There may even be too much push from Oracle to move to the cloud. “Oracle’s marketing shift toward cloud solutions has left customers in a state of limbo,” according to Marc Caruso, CTO for Data Intensity. “Because of the compensation structure, sales representatives are now heavily incented to push cloud products, even if they may not be the best fit for a customer’s particular situation. Customers are in a quandary over whether to upgrade now, or wait until the cloud applications are more stable and robust.” He added that there is “a wide range of maturity across Oracle’s cloud applications from the very mature—Oracle CPQ Cloud, Oracle Service Cloud—to the recently launched Oracle BI Cloud and Oracle EPM Cloud.”

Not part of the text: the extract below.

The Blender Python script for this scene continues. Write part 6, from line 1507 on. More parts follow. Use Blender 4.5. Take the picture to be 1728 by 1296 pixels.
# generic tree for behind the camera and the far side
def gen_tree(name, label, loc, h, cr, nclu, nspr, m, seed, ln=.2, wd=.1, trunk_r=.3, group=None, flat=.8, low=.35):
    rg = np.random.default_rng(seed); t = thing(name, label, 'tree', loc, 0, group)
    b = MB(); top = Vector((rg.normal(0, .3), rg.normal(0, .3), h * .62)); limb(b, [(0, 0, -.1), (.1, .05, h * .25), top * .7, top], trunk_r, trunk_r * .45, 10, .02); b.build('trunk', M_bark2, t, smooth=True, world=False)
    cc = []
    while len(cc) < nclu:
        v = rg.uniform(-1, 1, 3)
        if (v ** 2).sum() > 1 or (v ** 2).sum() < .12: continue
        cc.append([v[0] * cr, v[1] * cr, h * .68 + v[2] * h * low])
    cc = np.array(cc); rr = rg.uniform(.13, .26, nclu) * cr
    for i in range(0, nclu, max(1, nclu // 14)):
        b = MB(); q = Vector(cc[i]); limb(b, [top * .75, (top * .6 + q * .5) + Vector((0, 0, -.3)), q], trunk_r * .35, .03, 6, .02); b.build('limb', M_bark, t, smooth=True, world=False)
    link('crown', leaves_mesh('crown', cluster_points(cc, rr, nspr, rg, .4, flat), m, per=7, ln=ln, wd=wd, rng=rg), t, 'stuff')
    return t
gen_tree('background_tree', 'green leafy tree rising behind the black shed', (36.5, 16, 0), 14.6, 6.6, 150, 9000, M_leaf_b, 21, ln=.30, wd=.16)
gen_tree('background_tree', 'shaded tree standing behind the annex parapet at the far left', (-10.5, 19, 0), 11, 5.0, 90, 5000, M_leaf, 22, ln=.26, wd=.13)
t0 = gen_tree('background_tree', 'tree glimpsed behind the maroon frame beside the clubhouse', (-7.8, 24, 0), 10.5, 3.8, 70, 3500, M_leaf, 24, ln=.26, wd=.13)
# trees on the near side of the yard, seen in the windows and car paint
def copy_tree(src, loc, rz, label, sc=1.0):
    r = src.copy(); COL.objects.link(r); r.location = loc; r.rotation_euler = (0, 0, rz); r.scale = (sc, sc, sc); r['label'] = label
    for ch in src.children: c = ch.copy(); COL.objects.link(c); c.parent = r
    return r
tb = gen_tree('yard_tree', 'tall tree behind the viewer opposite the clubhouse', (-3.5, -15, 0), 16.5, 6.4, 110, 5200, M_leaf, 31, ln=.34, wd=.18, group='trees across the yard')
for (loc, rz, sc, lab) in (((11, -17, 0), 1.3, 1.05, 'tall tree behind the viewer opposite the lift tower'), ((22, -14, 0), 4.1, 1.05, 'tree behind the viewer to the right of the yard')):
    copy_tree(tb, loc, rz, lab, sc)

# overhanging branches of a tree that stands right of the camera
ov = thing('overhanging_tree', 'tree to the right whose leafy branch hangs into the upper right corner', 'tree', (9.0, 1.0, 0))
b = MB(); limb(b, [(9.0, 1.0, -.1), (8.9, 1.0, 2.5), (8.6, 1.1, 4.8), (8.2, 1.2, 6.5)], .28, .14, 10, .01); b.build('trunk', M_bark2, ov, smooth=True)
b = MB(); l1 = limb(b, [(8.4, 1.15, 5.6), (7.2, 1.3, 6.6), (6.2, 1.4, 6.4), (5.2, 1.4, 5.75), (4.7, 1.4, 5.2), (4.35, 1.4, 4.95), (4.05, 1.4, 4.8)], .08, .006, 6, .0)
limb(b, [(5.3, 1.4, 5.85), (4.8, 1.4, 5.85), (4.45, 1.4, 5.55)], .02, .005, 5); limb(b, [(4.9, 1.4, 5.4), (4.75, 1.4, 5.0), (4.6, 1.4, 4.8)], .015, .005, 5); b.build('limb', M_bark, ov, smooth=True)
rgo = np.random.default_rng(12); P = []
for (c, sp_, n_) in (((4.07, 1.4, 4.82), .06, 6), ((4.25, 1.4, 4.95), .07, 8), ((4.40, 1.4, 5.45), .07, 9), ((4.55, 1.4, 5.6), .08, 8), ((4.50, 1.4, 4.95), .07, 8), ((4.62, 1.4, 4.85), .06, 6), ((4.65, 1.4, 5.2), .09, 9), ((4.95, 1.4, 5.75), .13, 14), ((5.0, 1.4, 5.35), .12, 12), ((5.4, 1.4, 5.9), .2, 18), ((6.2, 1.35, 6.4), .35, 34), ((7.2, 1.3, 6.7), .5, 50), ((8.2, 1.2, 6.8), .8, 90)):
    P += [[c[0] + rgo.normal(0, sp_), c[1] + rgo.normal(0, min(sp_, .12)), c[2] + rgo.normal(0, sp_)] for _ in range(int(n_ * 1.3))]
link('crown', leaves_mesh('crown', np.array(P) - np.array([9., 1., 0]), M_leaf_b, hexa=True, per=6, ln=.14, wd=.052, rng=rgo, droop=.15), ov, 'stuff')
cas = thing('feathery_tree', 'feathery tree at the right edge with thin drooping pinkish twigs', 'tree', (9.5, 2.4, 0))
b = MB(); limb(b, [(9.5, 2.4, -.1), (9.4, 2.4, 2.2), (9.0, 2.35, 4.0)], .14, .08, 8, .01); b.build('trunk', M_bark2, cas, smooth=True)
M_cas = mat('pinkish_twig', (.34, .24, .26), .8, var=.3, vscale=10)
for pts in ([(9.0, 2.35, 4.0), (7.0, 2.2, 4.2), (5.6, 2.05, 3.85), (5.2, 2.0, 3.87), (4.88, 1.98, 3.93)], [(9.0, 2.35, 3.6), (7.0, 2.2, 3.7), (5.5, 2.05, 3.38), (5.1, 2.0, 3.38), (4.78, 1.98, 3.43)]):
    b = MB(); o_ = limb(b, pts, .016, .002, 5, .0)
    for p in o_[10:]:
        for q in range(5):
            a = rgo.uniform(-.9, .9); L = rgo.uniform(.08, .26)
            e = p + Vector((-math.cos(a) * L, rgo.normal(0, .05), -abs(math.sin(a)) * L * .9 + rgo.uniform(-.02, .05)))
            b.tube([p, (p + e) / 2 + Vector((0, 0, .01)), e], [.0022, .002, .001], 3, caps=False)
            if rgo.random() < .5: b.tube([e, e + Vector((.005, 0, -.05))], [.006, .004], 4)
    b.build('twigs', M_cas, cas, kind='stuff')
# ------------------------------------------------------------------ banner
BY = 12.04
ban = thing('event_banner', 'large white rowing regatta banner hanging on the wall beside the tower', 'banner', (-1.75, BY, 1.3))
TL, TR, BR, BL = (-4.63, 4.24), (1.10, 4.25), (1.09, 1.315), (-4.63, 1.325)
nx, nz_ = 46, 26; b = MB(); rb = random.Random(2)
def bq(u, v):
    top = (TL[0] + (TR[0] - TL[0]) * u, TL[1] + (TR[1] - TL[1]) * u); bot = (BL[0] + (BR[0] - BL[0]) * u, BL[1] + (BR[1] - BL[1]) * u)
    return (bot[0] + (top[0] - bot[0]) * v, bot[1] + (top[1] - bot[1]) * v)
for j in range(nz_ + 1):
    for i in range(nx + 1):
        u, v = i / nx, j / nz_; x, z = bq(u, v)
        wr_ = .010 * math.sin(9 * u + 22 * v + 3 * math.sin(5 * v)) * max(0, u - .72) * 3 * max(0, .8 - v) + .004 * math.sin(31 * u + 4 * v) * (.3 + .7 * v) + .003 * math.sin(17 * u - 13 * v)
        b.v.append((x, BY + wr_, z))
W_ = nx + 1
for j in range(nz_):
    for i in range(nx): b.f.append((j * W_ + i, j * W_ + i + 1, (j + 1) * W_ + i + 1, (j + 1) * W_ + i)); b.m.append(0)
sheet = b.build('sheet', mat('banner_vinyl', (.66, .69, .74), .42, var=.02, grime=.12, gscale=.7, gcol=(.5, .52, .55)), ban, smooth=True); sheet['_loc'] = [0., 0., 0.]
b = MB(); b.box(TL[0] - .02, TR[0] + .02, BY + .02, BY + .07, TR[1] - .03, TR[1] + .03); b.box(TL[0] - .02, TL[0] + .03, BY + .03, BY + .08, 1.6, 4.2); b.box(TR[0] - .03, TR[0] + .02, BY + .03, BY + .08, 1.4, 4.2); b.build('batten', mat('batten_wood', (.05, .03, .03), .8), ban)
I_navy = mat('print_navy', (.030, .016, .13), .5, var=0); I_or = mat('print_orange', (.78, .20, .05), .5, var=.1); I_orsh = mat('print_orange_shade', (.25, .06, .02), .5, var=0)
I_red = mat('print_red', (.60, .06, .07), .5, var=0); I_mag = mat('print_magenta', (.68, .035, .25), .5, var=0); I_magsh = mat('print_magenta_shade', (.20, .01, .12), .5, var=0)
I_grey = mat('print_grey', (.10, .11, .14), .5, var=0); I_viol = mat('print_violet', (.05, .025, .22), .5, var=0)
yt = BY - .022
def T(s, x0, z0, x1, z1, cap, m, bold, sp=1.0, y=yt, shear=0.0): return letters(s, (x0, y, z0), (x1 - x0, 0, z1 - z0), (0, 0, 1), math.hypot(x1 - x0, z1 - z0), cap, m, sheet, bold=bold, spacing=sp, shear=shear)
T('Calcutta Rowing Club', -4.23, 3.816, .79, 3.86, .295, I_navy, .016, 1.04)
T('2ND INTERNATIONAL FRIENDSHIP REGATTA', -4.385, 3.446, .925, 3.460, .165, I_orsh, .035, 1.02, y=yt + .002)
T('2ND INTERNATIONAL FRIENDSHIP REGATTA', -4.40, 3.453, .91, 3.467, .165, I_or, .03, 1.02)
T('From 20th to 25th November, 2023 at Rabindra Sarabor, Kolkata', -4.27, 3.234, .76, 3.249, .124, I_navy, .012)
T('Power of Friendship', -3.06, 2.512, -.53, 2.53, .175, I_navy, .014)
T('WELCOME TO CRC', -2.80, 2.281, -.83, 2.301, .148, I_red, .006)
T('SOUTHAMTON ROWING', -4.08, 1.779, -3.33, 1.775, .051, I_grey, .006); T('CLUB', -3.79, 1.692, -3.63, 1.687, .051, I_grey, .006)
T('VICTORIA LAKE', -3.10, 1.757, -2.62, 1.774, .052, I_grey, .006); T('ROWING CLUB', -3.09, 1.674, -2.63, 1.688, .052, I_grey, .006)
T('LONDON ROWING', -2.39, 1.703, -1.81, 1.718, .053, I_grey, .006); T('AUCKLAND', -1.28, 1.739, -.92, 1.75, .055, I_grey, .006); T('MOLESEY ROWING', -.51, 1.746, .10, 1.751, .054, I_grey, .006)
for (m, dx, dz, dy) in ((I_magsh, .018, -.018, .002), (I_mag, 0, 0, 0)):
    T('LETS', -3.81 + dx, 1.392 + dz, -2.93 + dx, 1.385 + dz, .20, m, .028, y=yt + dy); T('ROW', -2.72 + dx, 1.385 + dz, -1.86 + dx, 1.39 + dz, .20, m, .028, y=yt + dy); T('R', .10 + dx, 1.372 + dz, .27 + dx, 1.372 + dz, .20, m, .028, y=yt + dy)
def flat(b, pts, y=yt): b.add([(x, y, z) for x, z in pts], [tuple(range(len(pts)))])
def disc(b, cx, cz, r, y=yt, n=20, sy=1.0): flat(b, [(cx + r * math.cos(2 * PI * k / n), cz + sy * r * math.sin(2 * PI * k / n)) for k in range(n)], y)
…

Big data—along with the analytics associated with it—is also shaking the market to its foundations. As is the case with all other enterprise technology spaces, the Oracle ecosystem is seeing the effects of the consumerization of technology, coupled with the emergence of big data, said Vishal Anand, director of PwC’s Oracle Practice—cloud, big data, and data management. “Facebook and Google have transformed technology, and it’s a transformation that corporations want to emulate. It’s driven by the end user, because at the end of the day, the end user gets on their mobile phone, picks an app, and it’s downloaded. A lot of the changes that are occurring have a lot to do with application development. Therefore, data needs to align with that as well.”

This means great changes are on the horizon for partners, vendors, and enterprises that comprise the Oracle ecosystem—especially as it relates to the vendor’s foundational database system. “Oracle’s involvement in the big data and cloud spaces has notably affected business operations and technology demands,” said Nashawaty. “As a result, more and more companies are looking to include nontraditional—yet potentially very valuable—data in all business intelligence.”

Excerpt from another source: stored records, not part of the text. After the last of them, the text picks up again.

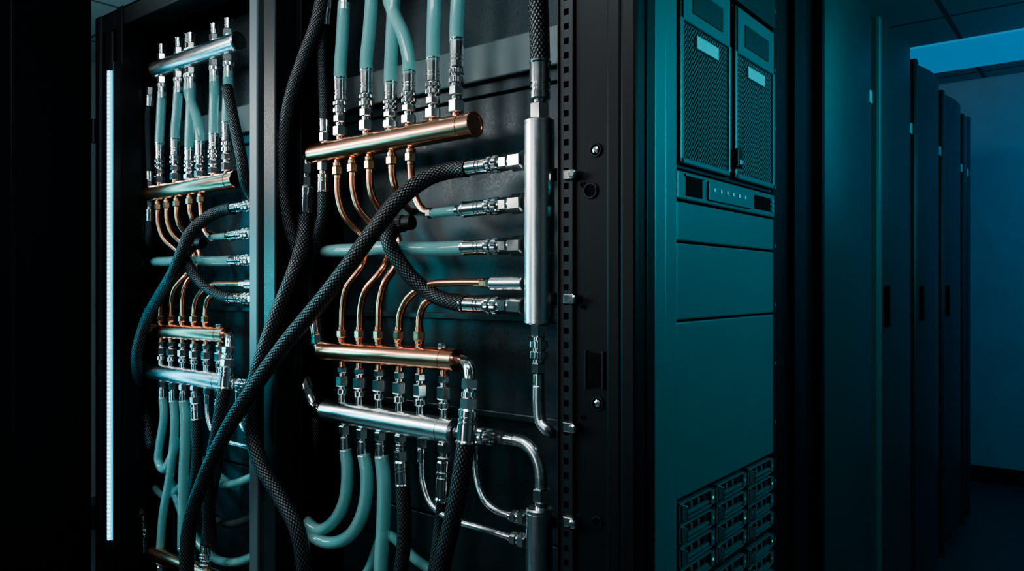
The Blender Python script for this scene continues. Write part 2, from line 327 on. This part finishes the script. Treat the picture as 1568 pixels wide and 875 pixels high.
    o=B(); p,q=P(826,1035),P(826,778); L=(q-p).length; r=.0265*RS[0]
    o.lathe(p,q-p,[(0,0),(0,r*.9),(.003,r),(L-.010,r),(L-.010,r*.97),(L-.008,r*.97),(L-.008,r),(L-.003,r),(L,r*.9),(L,0)],56,'steel')
    a=P(846,800,.07); o.box(a.x-.02,a.x+.06,a.y-.004,a.y+.004,a.z-.010,a.z+.010,'post'); bpt=P(866,800,.062); o.lathe(bpt,Vector((0,-1,0)),[(0,.011),(.006,.011),(.006,0)],6,'chrome',True)
    o.make('steel_manifold')
    # lower back-plane hoses (slack loops)
    run('coolant_tube',[(480,870,.10),(520,905,.10),(560,880,.11),(590,820,.12),(640,860,.12),(700,900,.12)],.012,'tube')
cooling_loop(False)
XF[0]=lambda v:Vector((v.x-.885,v.y,H+(v.z-H)*.885)); RS[0]=.93
cooling_loop(True)
XF[0]=lambda v:v; RS[0]=1
# slack lines crossing the bottom of the far rack
run('coolant_tube',[(298,655,.09),(303,700,.09),(325,735,.09),(352,742,.09),(392,728,.09)],.012,'tube')
run('braided_hose',[(286,660,.10),(292,730,.10),(318,785,.10),(350,803,.10),(395,792,.10)],.013,'braid')
run('coolant_tube',[(262,740,.11),(285,800,.11),(320,850,.11),(355,862,.11),(395,850,.11)],.013,'tube')
# ---------------------------------------------------------------- racks seen side-on
TOP=2.10
def sideframe(name,xl,xr,main):
    root=empty(name)
    o=B() # left post: stepped profile
    o.box(xl,xl+.038,-.035,.10,0,TOP,'face' if main else 'post',.005); o.box(xl+.048,xl+.10,-.025,.10,0,TOP,'post',.004); o.box(xl+.03,xl+.06,-.012,.09,0,TOP,'black')  # main post's front strip gets a lighter colour for the teal light on it
    o.box(xl+.11,xl+.13,.03,.9,0,TOP,'black')
    o.make('left_post',root)
    o=B(); o.box(xl,xr,-.03,.06,TOP-.06,TOP,'post',.004); o.box(xl,xr,-.03,.92,TOP-.01,TOP,'black'); o.box(xl,xr,-.03,.06,.0,.07,'post',.004); o.make('top_and_bottom_beams',root)
    o=B(); z=.07
    # inner back sheets with joints
    for h in (H-.88,H-.55,H-.285,H-.07,H+.43):
        o.box(xl+.1,xr-.02,.165,.172,z,h-.003,'panel',.002); z=h+.003
    o.box(xl+.1,xr-.02,.165,.172,z,TOP-.05,'panel',.002); o.box(xl+.1,xr-.02,.172,.18,.07,TOP-.05,'void',0)
    o.box(xl+.1,xr-.02,.145,.160,H+.46,H+.545,'plate',.004)
    for h in (H-.07,H-.285): o.box(xl+.1,xr-.02,.150,.166,h-.01,h+.006,'panel',.003)
    o.make('back_sheets',root)
    return root
XL=fx(381,-.035)
sideframe('equipment_rack',XL-.885,XL-.004,False)
root=sideframe('equipment_rack',XL,fx(935),True)
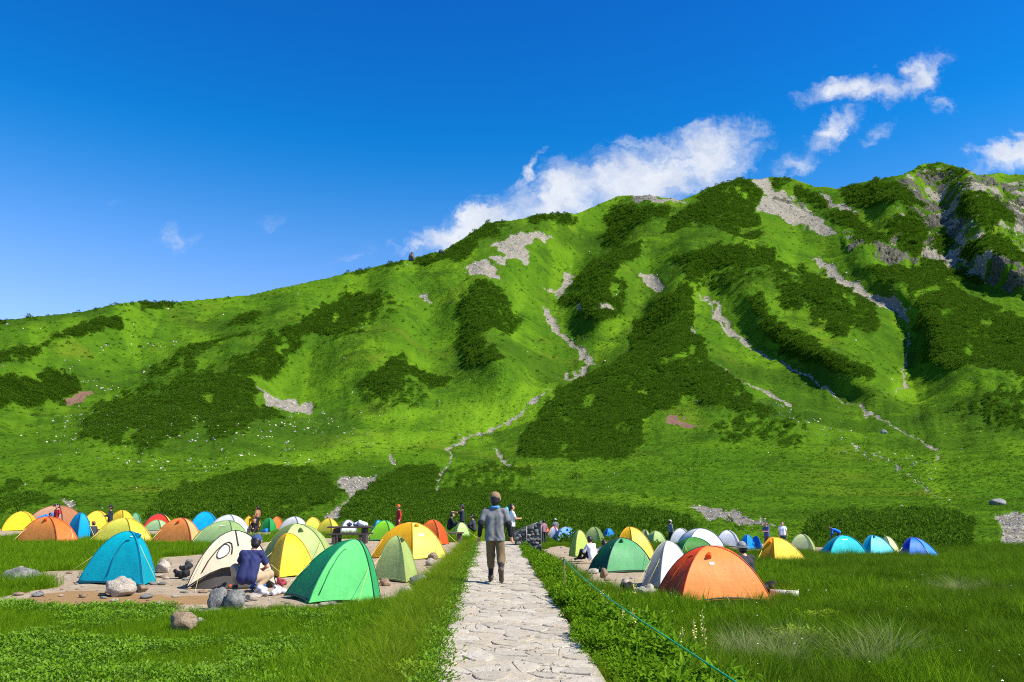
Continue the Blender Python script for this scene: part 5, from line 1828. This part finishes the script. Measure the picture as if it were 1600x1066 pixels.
lump('clothes_pile', 'crumpled white clothes spread beside the crouching person', 'clothes', on_ground(424, 930, .05), (.55, .45, .22), (190, 188, 194), 11, .03)
lump('clothes_pile', 'second heap of white clothes nearer the yellow tent', 'clothes', on_ground(418, 917, .05), (.5, .4, .26), (196, 194, 198), 12, .03)
lump('stuff_sack', 'small blue sack between the white clothes and the boots', 'sack', on_ground(402, 922, .05), (.26, .2, .18), (40, 110, 200), 13)
lump('stuff_sack', 'dark red sack at the end of the white clothes', 'sack', on_ground(439, 917, .06), (.2, .18, .18), (140, 50, 58), 14)
lump('ground_mat', 'orange mat lying in the mouth of the beige tent', 'mat', on_ground(352, 919, .03), (.9, .35, .10), (206, 76, 34), 15)
lump('stuff_sack', 'dark blue sack on the orange mat', 'sack', on_ground(374, 917, .08), (.26, .2, .2), (40, 54, 90), 16)
lump('backpack', 'black backpack lying at the corner of the beige tent', 'backpack', on_ground(286, 904, .06), (.42, .3, .24), (26, 26, 28), 17)
lump('stuff_sack', 'black sack standing behind the black backpack', 'sack', on_ground(292, 894, .08), (.26, .22, .3), (30, 30, 32), 18)
lump('backpack', 'black backpack by the stones next to the orange dome', 'backpack', on_ground(984, 932, .10), (.3, .26, .3), (24, 24, 26), 19)
lump('jacket', 'khaki jacket hung over the stone by the orange dome', 'jacket', on_ground(1010, 941, .14), (.38, .28, .42), (166, 160, 136), 20, .03)
lump('backpack', 'black backpack lying behind the orange dome corner', 'backpack', on_ground(1205, 928, .10), (.44, .3, .26), (30, 26, 30), 21)
mr = add_obj('sleeping_mat', tube_mesh('sleeping_mat', [(-.26, .10, .08), (.0, 0, .075), (.26, -.10, .07)], .075, 12), plain('white_foam', (206, 200, 190)), None, on_ground(1226, 936, .03))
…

The rise of big data and demands for widespread access and analytics have created the need for faster and more responsive environments, often beyond what relational databases can deliver. “From an architectural standpoint, it was pretty standard to have a relational database at the back end,” said Anand. “People were still poking around on some sort of middleware caching capabilities. Because transaction size has gotten bigger in terms of volume, the typical database response time no longer suffices, based on hard drives.” Instead, Anand is seeing rising adoption of in-memory, solid-state technology and object-oriented caching environments. The database itself is kept “as a source of truth of information, just in case you need historical data, as well as providing persistency at the back end.”

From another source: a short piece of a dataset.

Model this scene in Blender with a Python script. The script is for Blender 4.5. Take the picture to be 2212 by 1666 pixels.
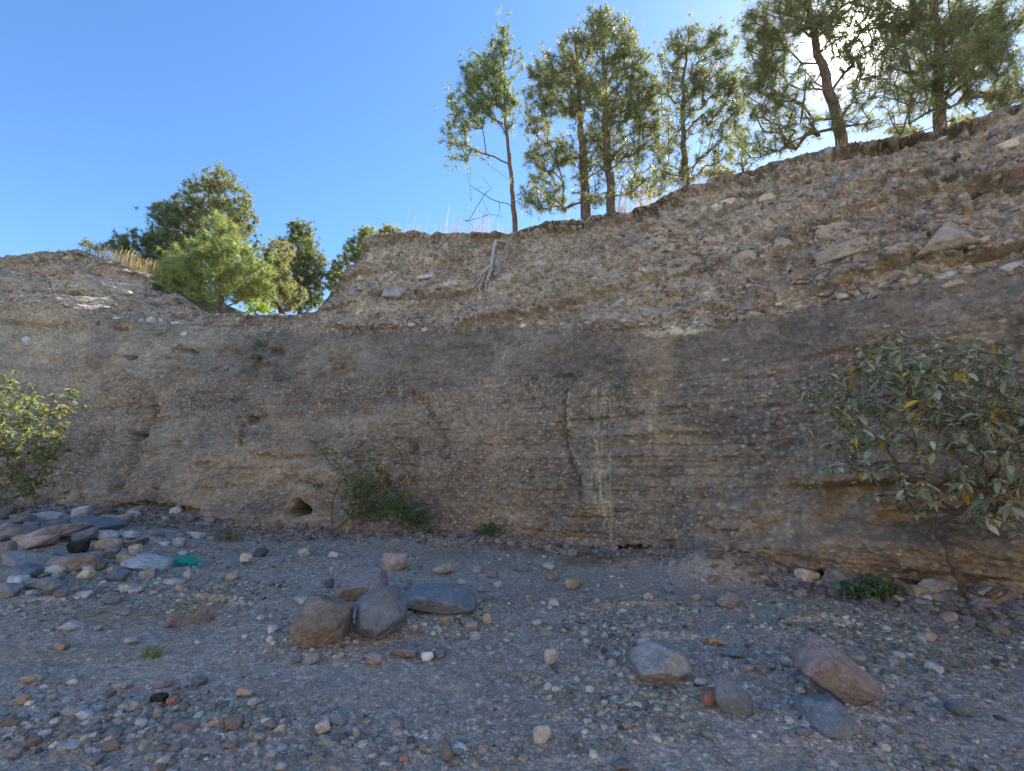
import bpy, math, numpy as np
from mathutils import Vector, Matrix
import bmesh

# ------------------------------------------------------------------ camera, sky, sun, exposure
scene = bpy.context.scene
for o in list(bpy.data.objects): bpy.data.objects.remove(o)
F = 1013.0; CX, CY = 1106.0, 833.0           # focal length and centre in a 2212 x 1666 frame
PITCH = math.radians(10); CP, SP = math.cos(PITCH), math.sin(PITCH)
EYE = 1.6
cam_d = bpy.data.cameras.new('camera'); cam = bpy.data.objects.new('camera', cam_d)
scene.collection.objects.link(cam); scene.camera = cam
cam.location = (0, 0, EYE); cam.rotation_euler = (math.radians(90) + PITCH, 0, 0)
cam_d.sensor_fit = 'HORIZONTAL'; cam_d.sensor_width = 36; cam_d.lens = 36 * F / 2212
cam_d.clip_end = 3000; cam_d.clip_start = 0.05

sx, sy, sz = (1858-CX)/F, CP-((CY-70)/F)*SP, SP+((CY-70)/F)*CP
SUN_AZ = math.atan2(sx, sy); SUN_EL = math.atan2(sz, math.hypot(sx, sy))
SUN = Vector((sx, sy, sz)).normalized()
world = bpy.data.worlds.new('World'); scene.world = world; world.use_nodes = True
wn, wl = world.node_tree.nodes, world.node_tree.links; wn.clear()
sky = wn.new('ShaderNodeTexSky'); sky.sky_type = 'NISHITA'; sky.sun_disc = False
sky.sun_elevation = SUN_EL; sky.sun_rotation = SUN_AZ
sky.altitude = 2200; sky.air_density = 1.0; sky.dust_density = 0.35; sky.ozone_density = 2.2
bg = wn.new('ShaderNodeBackground'); bg.inputs['Strength'].default_value = 0.13
hsv = wn.new('ShaderNodeHueSaturation'); hsv.inputs['Saturation'].default_value = 1.16
wl.new(sky.outputs[0], hsv.inputs['Color']); wl.new(hsv.outputs[0], bg.inputs['Color'])
# the sun's own disc and aureole, in the sky around the sun direction
tc = wn.new('ShaderNodeTexCoord'); dt = wn.new('ShaderNodeVectorMath'); dt.operation = 'DOT_PRODUCT'
dt.inputs[1].default_value = SUN; wl.new(tc.outputs['Generated'], dt.inputs[0])
def wmath(op, a, b=None):
    m = wn.new('ShaderNodeMath'); m.operation = op
    for i, q in enumerate((a, b)):
        if q is None: continue
        if isinstance(q, (int, float)): m.inputs[i].default_value = q
        else: wl.new(q, m.inputs[i])
    return m.outputs[0]
ang = wmath('ARCCOSINE', wmath('MINIMUM', dt.outputs['Value'], 0.999999))
g1 = wmath('EXPONENT', wmath('MULTIPLY', wmath('POWER', wmath('DIVIDE', ang, 0.042), 2.0), -1.0))
g2 = wmath('EXPONENT', wmath('MULTIPLY', wmath('DIVIDE', ang, 0.20), -1.0))
gs = wmath('ADD', wmath('MULTIPLY', g1, 8.0), wmath('MULTIPLY', g2, 0.15))
bg2 = wn.new('ShaderNodeBackground'); bg2.inputs['Color'].default_value = (1, .97, .92, 1)
wl.new(gs, bg2.inputs['Strength'])
ad = wn.new('ShaderNodeAddShader'); wl.new(bg.outputs[0], ad.inputs[0]); wl.new(bg2.outputs[0], ad.inputs[1])
wo = wn.new('ShaderNodeOutputWorld'); wl.new(ad.outputs[0], wo.inputs[0])

sun_d = bpy.data.lights.new('sun', 'SUN'); sun_o = bpy.data.objects.new('sun', sun_d)
scene.collection.objects.link(sun_o); sun_d.energy = 5.0; sun_d.angle = math.radians(0.5)
sun_d.color = (1, .93, .82); sun_o.rotation_euler = SUN.to_track_quat('Z', 'Y').to_euler()
vs = scene.view_settings; vs.view_transform = 'Standard'; vs.look = 'None'; vs.gamma = 1.0
vs.exposure = 1.45
try: vs.use_curve_mapping = False
except Exception: pass

# ------------------------------------------------------------------ helpers
rng = np.random.default_rng(7)
K = 2212/4080.0                               # source pixel -> 2212 frame
def ray(px, row):
    u = (np.asarray(px, float)-CX)/F; v = (CY-np.asarray(row, float))/F
    return np.stack([u, CP - v*SP, SP + v*CP], -1)
def at(px, row, Y):
    d = ray(px, row); d = d*(Y/d[..., 1])[..., None] if d.ndim > 1 else d*(Y/d[1])
    d = d.copy(); d[..., 2] += EYE; return d
def project(x, y, z):
    z = z-EYE; dep = y*CP + z*SP; up = -y*SP + z*CP
    dep = np.where(dep < .05, .05, dep)
    return CX + F*x/dep, CY - F*up/dep
def sm(x, a=0., b=1.):
    t = np.clip((x-a)/(b-a), 0, 1); return t*t*(3-2*t)
def hsh(ix, iy, iz, seed):
    h = (ix.astype(np.int64)*374761393 + iy.astype(np.int64)*668265263 + iz.astype(np.int64)*2147483647 + seed*1274126177) & 0xffffffff
    h = ((h ^ (h >> 13))*1274126177) & 0xffffffff; h = ((h ^ (h >> 16))*2246822519) & 0xffffffff
    return ((h ^ (h >> 15)) & 0xffffff)/float(0x1000000)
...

The drive to data analytics is creating a major sea change in the way data is managed and processed. “As data sizes continue to explode, the classic ETL model of moving data from an operational database to an analytic database has become untenable,” said Mike Skubisz, vice president of product management at Deep Information Sciences. “The time required to move data prevents analytics from executing against fresh data and has given rise to the idea of a hybrid transactional and analytic platform. These systems need to provide high performance and scale for both read- and write-intensive workloads.”